Il peut arriver, et il arrive ordinairement que l’émanation de l’Intelligence active ne se répande que sur l’âme rationnelle ; ainsi se forment « les savants qui se livrent à la spéculation. » Mais il peut arriver aussi qu’après avoir amené l’âme rationnelle à sa perfection, elle déborde en outre sur la faculté imaginative : elle produit alors un prophète[1]. « C’est sur la faculté rationnelle seulement que s’épanche directement l’intellect actif[2], qui la fait passer à l’acte, et c’est par la faculté rationnelle que l’épanchement arrive à la faculté imaginative. » « Sache donc[3] que la prophétie, en réalité, est une émanation de Bien, qui se répand, par l’intermédiaire de l’intellect actif, sur la faculté rationnelle d’abord, ensuite sur la faculté imaginative ; c’est le plus haut degré de l’homme et le terme de la perfection à laquelle son espèce peut atteindre. »

Rabbi Moïse se complaît à développer cette théorie du prophétisme, dû à l’épanchement que répand l’intelligence active à la fois sur l’âme rationnelle et sur la faculté imaginative, « comme nous l’avons exposé, et comme d’autres, parmi les philosophes, l’ont aussi exposé[4]. » Cette théorie, en effet, Maïmonide ne l’a pas créée ; ébauchée par Avicenne[5], elle se trouvait pleinement développée en la Philosophie d’Al Gazâli[6].

Devant nos veux se dresse l’ensemble du système philosophique que Maïmonide nous avait promis de construire ; nous pouvons maintenant le juger. « Pour qui une telle doctrine pût s’appeler Averroïsme, disait Renan, il n’y manque que le nom d’Averroès.» À cette étrange appréciation, nous opposerons celle-ci : À ce système, il ne manque que le nom de celui qui l’a produit, et ce nom, c’est : Avicenne.

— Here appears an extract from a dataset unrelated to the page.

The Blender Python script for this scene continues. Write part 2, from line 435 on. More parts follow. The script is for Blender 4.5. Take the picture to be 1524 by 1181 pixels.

  1. Moïse Maïmonide, Op. laud., Deuxième partie, ch. XXXVII ; éd. cit., t. II, pp. 290-291.
  2. Moïse Maïmonide, Op. laud., Deuxième partie, ch. XXXVIII ; éd. cit., t. II, p. 298.
  3. Moïse Maïmonide, Op. laud., Deuxième partie, ch. XXXVI ; éd. cit., t. II, p. 281.
  4. Moïse Maïmonide, Op. laud., Deuxième partie, ch. XXXVII ; éd. cit., t. II, p. 291.
  5. Avicennæ Compendium de Anima, Venetiis, MDXLVI, cap. X.
  6. Philosophia Algazelis, lib. II, tract. V, cap. X.